Oil is the number one strategic material on the planet.
The entire modern history of the middle east has been dominated by oil.
It was oil that drew the British there at the start of the twentieth century and which led Lord Curzon to claim that the "Allied cause has floated to victory upon a wave of oil" in WW1
The UK fought the Ottoman Empire for control of Iraq - 1914-1918. Interestingly, Lord Curzon, the post war foreign minister, vehemently denied that oil had played any part in the decision to invade. He was later proved to have been lying.
From 1918-1930 the British were engaged in almost continous fighting to hold onto the Iraqi oil fields until the nation was granted a nominal level of independance in 1932.
Britain again siezed the Iraqi oil fields in 1941 to keep them out of German and US hands.
It was the USA's extraction treaty with Saudi Arabia in the immediate post-WW2 period that led State Department Policy Director George Kennan to state that the US had just aquired "the greatest material prize in world history".
It was oil concerns in the 1950s that led to the otherthrow of the Iranian government and installation of the pro-US and authoritarian regime of the Shah.
It was concerns over keeping middle-eastern oil away from the influence of the USSR that formed the basis the "Carter Doctrine" that led directly to the US intervention in the Afghan civil war in the 1970's and '80s.
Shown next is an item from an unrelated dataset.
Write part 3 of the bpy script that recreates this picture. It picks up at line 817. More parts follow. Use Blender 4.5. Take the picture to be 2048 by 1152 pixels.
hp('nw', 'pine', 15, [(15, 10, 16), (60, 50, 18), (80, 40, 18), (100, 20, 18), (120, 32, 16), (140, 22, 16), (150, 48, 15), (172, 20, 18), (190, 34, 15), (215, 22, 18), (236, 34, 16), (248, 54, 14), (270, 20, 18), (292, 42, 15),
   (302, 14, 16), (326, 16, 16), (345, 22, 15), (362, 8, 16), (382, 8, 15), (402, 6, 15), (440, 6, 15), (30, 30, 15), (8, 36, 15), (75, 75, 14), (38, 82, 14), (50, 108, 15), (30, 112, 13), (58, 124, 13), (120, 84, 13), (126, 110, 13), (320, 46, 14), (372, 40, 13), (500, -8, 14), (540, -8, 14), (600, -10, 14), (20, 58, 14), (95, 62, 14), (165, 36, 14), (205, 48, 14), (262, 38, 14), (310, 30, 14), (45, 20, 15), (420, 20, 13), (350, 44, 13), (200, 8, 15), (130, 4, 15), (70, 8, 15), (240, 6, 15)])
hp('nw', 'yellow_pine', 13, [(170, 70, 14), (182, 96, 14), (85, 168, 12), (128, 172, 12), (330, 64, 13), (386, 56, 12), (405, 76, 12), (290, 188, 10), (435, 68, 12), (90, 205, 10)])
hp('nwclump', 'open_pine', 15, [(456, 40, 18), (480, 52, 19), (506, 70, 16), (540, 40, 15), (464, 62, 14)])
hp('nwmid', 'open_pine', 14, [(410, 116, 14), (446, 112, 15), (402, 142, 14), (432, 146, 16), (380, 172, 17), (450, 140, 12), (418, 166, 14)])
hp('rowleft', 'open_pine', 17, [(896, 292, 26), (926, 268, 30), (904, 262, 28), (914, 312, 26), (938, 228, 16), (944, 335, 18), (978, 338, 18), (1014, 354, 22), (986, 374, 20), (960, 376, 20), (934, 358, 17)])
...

It was concerns about vast oil wealth falling under the influence of the Iranian Mullahs that prompted the Reagan administration to support Iraq in attacking Iran in 1980.
It was to keep Kuwaiti oil wealth out of the hands of Iraq that Desert Storm was launched in 1991.
In testimony to the senate Armed Services Committee, April 13, 1999, General Anthony C. Zinni, commanding officer of the Central Command, affirmed the importance of the Persian Gulf region, with its huge oil reserves. It is a “vital interest” of “long standing,” he said, and the United States “must have free access to the region’s resources"
Practically the first action of the US government of occupation was to redenominate Iraqi oil sales from the euro to the dollar.
Recent history is replete with examples of democracies invading or otherwise interferring with the running of resource rich countries under bogus pretexts created to assuage public opinion. The US is no exception, in fact it provides some of the best examples.
Almost every post-war US president has followed a security doctrine of preserving, protecting and extending US oil interests in the persian gulf region. Now you tell me why I should suspend my disbelief and imagine that the Bush II regime is any different in the face of a hundred years of historical precedent.